Exercise description:
Pictures in the entries below are to be left out; otherwise, reproduce exactly the lines from the first through the line containing "m.node_tree.links, m.node_tree.nodes['Principled BSDF']".

Entries:
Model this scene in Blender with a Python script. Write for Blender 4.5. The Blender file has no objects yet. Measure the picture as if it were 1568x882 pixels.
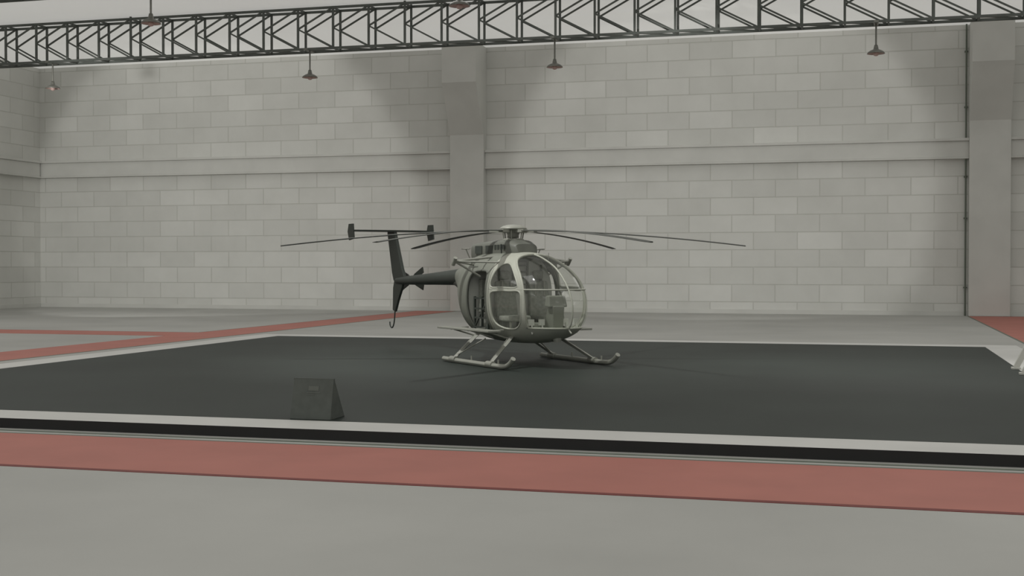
import bpy, math, random
from mathutils import Vector, Matrix
random.seed(4)
sc = bpy.context.scene
sc.view_settings.view_transform = 'Standard'
sc.view_settings.look = 'None'

# ---------------------------------------------------------------- materials
def new_mat(name):
    m = bpy.data.materials.new(name); m.use_nodes = True
    return m, m.node_tree.nodes, m.node_tree.links, m.node_tree.nodes['Principled BSDF']

def paint(name, col, rough=0.6, metal=0.0, var=0.12, scale=3.0, bump=0.0, spec=0.4):
    m, n, l, b = new_mat(name)
    tc = n.new('ShaderNodeTexCoord'); nz = n.new('ShaderNodeTexNoise')
    nz.inputs['Scale'].default_value = scale; nz.inputs['Detail'].default_value = 5
    l.new(tc.outputs['Object'], nz.inputs['Vector'])
    r = n.new('ShaderNodeValToRGB')
    r.color_ramp.elements[0].position = 0.3; r.color_ramp.elements[1].position = 0.7
    r.color_ramp.elements[0].color = (*[c*(1-var) for c in col], 1)
    r.color_ramp.elements[1].color = (*[min(1, c*(1+var)) for c in col], 1)
    l.new(nz.outputs['Fac'], r.inputs['Fac']); l.new(r.outputs['Color'], b.inputs['Base Color'])
    b.inputs['Roughness'].default_value = rough; b.inputs['Metallic'].default_value = metal
    b.inputs['Specular IOR Level'].default_value = spec
    if bump:
        bp = n.new('ShaderNodeBump'); bp.inputs['Strength'].default_value = bump
        bp.inputs['Distance'].default_value = 0.02
        l.new(nz.outputs['Fac'], bp.inputs['Height']); l.new(bp.outputs['Normal'], b.inputs['Normal'])
    return m

def block_mat(name, axis):
    m, n, l, b = new_mat(name)
    tc = n.new('ShaderNodeTexCoord'); sp = n.new('ShaderNodeSeparateXYZ'); cb = n.new('ShaderNodeCombineXYZ')
    l.new(tc.outputs['Object'], sp.inputs[0])
    l.new(sp.outputs[axis], cb.inputs['X'])
    ad = n.new('ShaderNodeMath'); ad.operation = 'ADD'; ad.inputs[1].default_value = 0.22 + 6.58
    l.new(sp.outputs['Z'], ad.inputs[0]); l.new(ad.outputs[0], cb.inputs['Y'])
    def brick(c1, c2, cm, ms, smooth):
        k = n.new('ShaderNodeTexBrick')
        k.inputs['Scale'].default_value = 1.0
        k.inputs['Brick Width'].default_value = 1.62
        k.inputs['Row Height'].default_value = 0.658
        k.inputs['Mortar Size'].default_value = ms
        k.inputs['Mortar Smooth'].default_value = smooth
        k.inputs['Bias'].default_value = -0.25
        k.inputs['Color1'].default_value = (*c1, 1); k.inputs['Color2'].default_value = (*c2, 1)
        k.inputs['Mortar'].default_value = (*cm, 1)
        l.new(cb.outputs[0], k.inputs['Vector'])
        return k
    k = brick((.625, .625, .595), (.71, .71, .68), (.55, .55, .515), 0.02, 0.4)
    nz = n.new('ShaderNodeTexNoise'); nz.inputs['Scale'].default_value = 0.55; nz.inputs['Detail'].default_value = 8
    nz.inputs['Roughness'].default_value = 0.6
    l.new(tc.outputs['Object'], nz.inputs['Vector'])
    r = n.new('ShaderNodeValToRGB'); r.color_ramp.elements[0].position = .3; r.color_ramp.elements[1].position = .7
    r.color_ramp.elements[0].color = (.93, .93, .925, 1); r.color_ramp.elements[1].color = (1.03, 1.03, 1.03, 1)
    l.new(nz.outputs['Fac'], r.inputs['Fac'])
    mx = n.new('ShaderNodeMix'); mx.data_type = 'RGBA'; mx.blend_type = 'MULTIPLY'; mx.inputs[0].default_value = 1
    l.new(k.outputs['Color'], mx.inputs[6]); l.new(r.outputs['Color'], mx.inputs[7])
    l.new(mx.outputs[2], b.inputs['Base Color'])
    bp = n.new('ShaderNodeBump'); bp.invert = True; bp.inputs['Strength'].default_value = .5
    bp.inputs['Distance'].default_value = .03
    l.new(k.outputs['Fac'], bp.inputs['Height']); l.new(bp.outputs['Normal'], b.inputs['Normal'])
    b.inputs['Roughness'].default_value = .85; b.inputs['Specular IOR Level'].default_value = .2
    return m

M = {}
M['wall_x'] = block_mat('painted_block_wall', 'X')
M['wall_y'] = block_mat('painted_block_side', 'Y')
M['plaster'] = paint('plaster', (.60, .60, .57), .85, var=.05, scale=.8, bump=.1, spec=.2)
M['ceiling'] = paint('ceiling_fill_glow', (.70, .70, .67), .9, var=.04, scale=.5, spec=.1)
_b = M['ceiling'].node_tree.nodes['Principled BSDF']
_b.inputs['Emission Color'].default_value = (1, .995, .96, 1); _b.inputs['Emission Strength'].default_value = .30  # emission added as soft ambient fill and to keep the ceiling pale
M['floor'] = paint('concrete_floor', (.40, .40, .380), .6, var=.10, scale=.30, bump=.02, spec=.25)
M['red'] = paint('red_floor_paint', (.42, .16, .13), .6, var=.06, scale=1.2, spec=.25)
M['red_dk'] = paint('dark_red_edge', (.16, .025, .02), .6, var=.1)
M['white'] = paint('white_floor_paint', (.58, .58, .56), .6, var=.05, scale=1., spec=.25)
M['mat'] = paint('dark_rubber_deck', (.027, .034, .030), .55, var=.2, scale=.3, spec=.16)
M['black'] = paint('black_edge', (.010, .010, .010), .6, var=.1)
M['line'] = paint('grey_green_line', (.14, .16, .13), .7, var=.1)
M['steel'] = paint('truss_steel', (.095, .105, .095), .5, .2, var=.15)
M['hull'] = paint('hull_lit_front', (.40, .41, .355), .5, .0, var=.05, scale=2)  # front of the hull, its stronger light put into the colour
M['hull_aft'] = paint('hull_shaded_aft', (.19, .20, .17), .5, .0, var=.08, scale=2)  # aft hull, weaker light at the rear painted in as a darker tone
M['dark'] = paint('hull_shaded_dark', (.045, .053, .046), .5, 0, var=.12, scale=2)  # tail tone, darkened in colour because less light reaches the rear
M['fair'] = paint('fairing_paint', (.13, .137, .118), .5, 0, var=.1, scale=3)
M['tube'] = paint('grey_tubing', (.29, .295, .26), .45, .1, var=.05)
M['seat'] = paint('seat_fabric', (.24, .25, .22), .9, var=.2, scale=20)
M['inner'] = paint('cabin_lining', (.55, .56, .52), .8, var=.1)
M['blade'] = paint('blade_paint', (.065, .07, .062), .5, var=.08)
M['lampg'] = paint('lamp_enamel', (.18, .18, .16), .4, .3)
M['lampp'] = paint('lamp_reflector_pink', (.50, .36, .33), .5)
M['sign'] = paint('sign_board_dark', (.075, .084, .075), .6, var=.12, scale=9, bump=.1)
M['label'] = paint('sign_label', (.11, .12, .105), .6, var=.1)
M['wood'] = paint('sawhorse_paint', (.5, .5, .46), .6)
def glass():
    m, n, l, b = new_mat('canopy_glass')
    out = n['Material Output']
    t = n.new('ShaderNodeBsdfTransparent'); t.inputs['Color'].default_value = (.97, .98, .96, 1)
    g = n.new('ShaderNodeBsdfGlossy'); g.inputs['Roughness'].default_value = .06
    g.inputs['Color'].default_value = (.9, .9, .9, 1)
    d = n.new('ShaderNodeBsdfDiffuse'); d.inputs['Color'].default_value = (.5, .51, .46, 1)
    lw = n.new('ShaderNodeLayerWeight'); lw.inputs['Blend'].default_value = .25
    m1 = n.new('ShaderNodeMixShader')
    mp = n.new('ShaderNodeMath'); mp.operation = 'MULTIPLY_ADD'; mp.inputs[1].default_value = .2; mp.inputs[2].default_value = .02
    l.new(lw.outputs['Facing'], mp.inputs[0]); l.new(mp.outputs[0], m1.inputs[0])
    l.new(t.outputs[0], m1.inputs[1]); l.new(g.outputs[0], m1.inputs[2])
    m2 = n.new('ShaderNodeMixShader'); m2.inputs[0].default_value = .035
    l.new(m1.outputs[0], m2.inputs[1]); l.new(d.outputs[0], m2.inputs[2])
    l.new(m2.outputs[0], out.inputs['Surface'])
    return m
M['glass'] = glass()

# ---------------------------------------------------------------- mesh helpers
def mk(name, v, f, mats, parent=None, idx=None, smooth=False, bevel=0):
    me = bpy.data.meshes.new(name); me.from_pydata([tuple(p) for p in v], [], f)
    if not isinstance(mats, (list, tuple)): mats = [mats]
    for m in mats: me.materials.append(m)
    if idx:
        for p, i in zip(me.polygons, idx): p.material_index = i
    if smooth:
        for p in me.polygons: p.use_smooth = True
    me.validate(); me.update()
    o = bpy.data.objects.new(name, me); sc.collection.objects.link(o)
    if parent: o.parent = parent
    if bevel:
        b = o.modifiers.new('bevel', 'BEVEL'); b.width = bevel; b.segments = 2; b.limit_method = 'ANGLE'
    return o

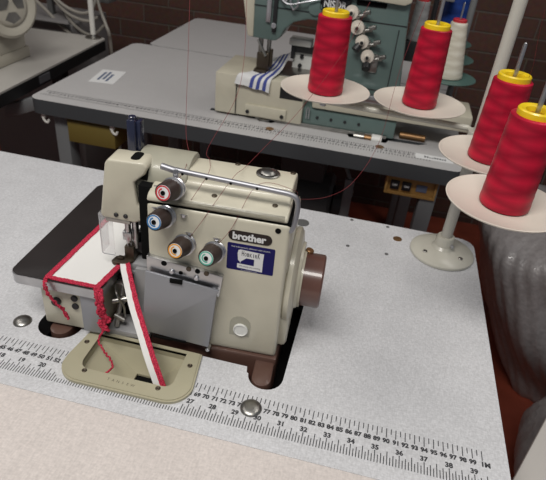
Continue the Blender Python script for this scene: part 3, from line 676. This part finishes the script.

Output below:
Model this scene in Blender with a Python script. Write for Blender 4.5. The Blender file has no objects yet. Measure the picture as if it were 1568x882 pixels.
import bpy, math, random
from mathutils import Vector, Matrix
random.seed(4)
sc = bpy.context.scene
sc.view_settings.view_transform = 'Standard'
sc.view_settings.look = 'None'

# ---------------------------------------------------------------- materials
def new_mat(name):
    m = bpy.data.materials.new(name); m.use_nodes = True
    return m, m.node_tree.nodes, m.node_tree.links, m.node_tree.nodes['Principled BSDF']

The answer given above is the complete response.